Your objective: Set down the full listing exactly as given. Any pictures are to be left out.

>>>

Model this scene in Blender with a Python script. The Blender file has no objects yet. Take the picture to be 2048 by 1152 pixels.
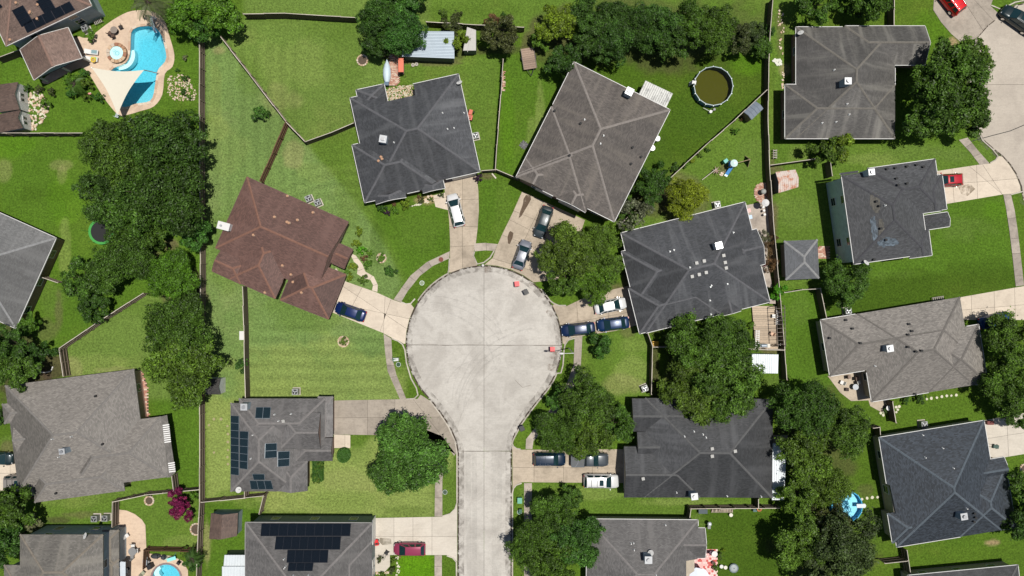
import bpy, bmesh, math, random
import numpy as np
from mathutils import Vector, Matrix
random.seed(7)
rad = math.radians
SC = bpy.context.scene
COL = SC.collection
# ------------------------------------------------------------------ camera, sky, sun
CH, PXM = 100.0, 14.0                     # drone height in metres, photo pixels per metre on the ground
cd = bpy.data.cameras.new('camera'); cam = bpy.data.objects.new('camera', cd); COL.objects.link(cam)
cam.location = (0, 0, CH); cd.sensor_width = 36; cd.lens = 36 * CH * PXM / 2048
cd.clip_start = 1; cd.clip_end = 2500
SC.camera = cam
SUNV = Vector((0.972, 0.235, 0)).normalized() * 0.21
SUNV = Vector((SUNV.x, SUNV.y, 1)).normalized()          # towards the sun
w = bpy.data.worlds.new('World'); SC.world = w; w.use_nodes = True
wn = w.node_tree; bg = wn.nodes['Background']
sk = wn.nodes.new('ShaderNodeTexSky'); sk.sky_type = 'NISHITA'; sk.sun_disc = False
sk.sun_elevation = math.asin(SUNV.z); sk.sun_rotation = math.atan2(SUNV.x, SUNV.y)
wn.links.new(sk.outputs[0], bg.inputs[0]); bg.inputs[1].default_value = 0.052
sd = bpy.data.lights.new('sun', 'SUN'); sun = bpy.data.objects.new('sun', sd); COL.objects.link(sun)
sd.energy = 4.4; sd.angle = rad(0.53); sd.color = (1, 0.965, 0.90)
sun.rotation_euler = (-SUNV).to_track_quat('-Z', 'Y').to_euler(); sun.location = SUNV * 150
SC.view_settings.view_transform = 'Standard'; SC.view_settings.look = 'None'
SC.view_settings.exposure = 0.08; SC.view_settings.gamma = 1
SC.render.resolution_x = 1024; SC.render.resolution_y = 576


def P(px, py, h=0.0):
    """world point at height h seen at photo pixel (px, py)"""
    k = (1 - h / CH) / PXM
    return Vector(((px - 1024) * k, (576 - py) * k, h))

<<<

Result below:
Model this scene in Blender with a Python script. The Blender file has no objects yet. Take the picture to be 2048 by 1152 pixels.
import bpy, bmesh, math, random
import numpy as np
from mathutils import Vector, Matrix
random.seed(7)
rad = math.radians
SC = bpy.context.scene
COL = SC.collection
# ------------------------------------------------------------------ camera, sky, sun
CH, PXM = 100.0, 14.0                     # drone height in metres, photo pixels per metre on the ground
cd = bpy.data.cameras.new('camera'); cam = bpy.data.objects.new('camera', cd); COL.objects.link(cam)
cam.location = (0, 0, CH); cd.sensor_width = 36; cd.lens = 36 * CH * PXM / 2048
cd.clip_start = 1; cd.clip_end = 2500
SC.camera = cam
SUNV = Vector((0.972, 0.235, 0)).normalized() * 0.21
SUNV = Vector((SUNV.x, SUNV.y, 1)).normalized()          # towards the sun
w = bpy.data.worlds.new('World'); SC.world = w; w.use_nodes = True
wn = w.node_tree; bg = wn.nodes['Background']
sk = wn.nodes.new('ShaderNodeTexSky'); sk.sky_type = 'NISHITA'; sk.sun_disc = False
sk.sun_elevation = math.asin(SUNV.z); sk.sun_rotation = math.atan2(SUNV.x, SUNV.y)
wn.links.new(sk.outputs[0], bg.inputs[0]); bg.inputs[1].default_value = 0.052
sd = bpy.data.lights.new('sun', 'SUN'); sun = bpy.data.objects.new('sun', sd); COL.objects.link(sun)
sd.energy = 4.4; sd.angle = rad(0.53); sd.color = (1, 0.965, 0.90)
sun.rotation_euler = (-SUNV).to_track_quat('-Z', 'Y').to_euler(); sun.location = SUNV * 150
SC.view_settings.view_transform = 'Standard'; SC.view_settings.look = 'None'
SC.view_settings.exposure = 0.08; SC.view_settings.gamma = 1
SC.render.resolution_x = 1024; SC.render.resolution_y = 576


def P(px, py, h=0.0):
    """world point at height h seen at photo pixel (px, py)"""
    k = (1 - h / CH) / PXM
    return Vector(((px - 1024) * k, (576 - py) * k, h))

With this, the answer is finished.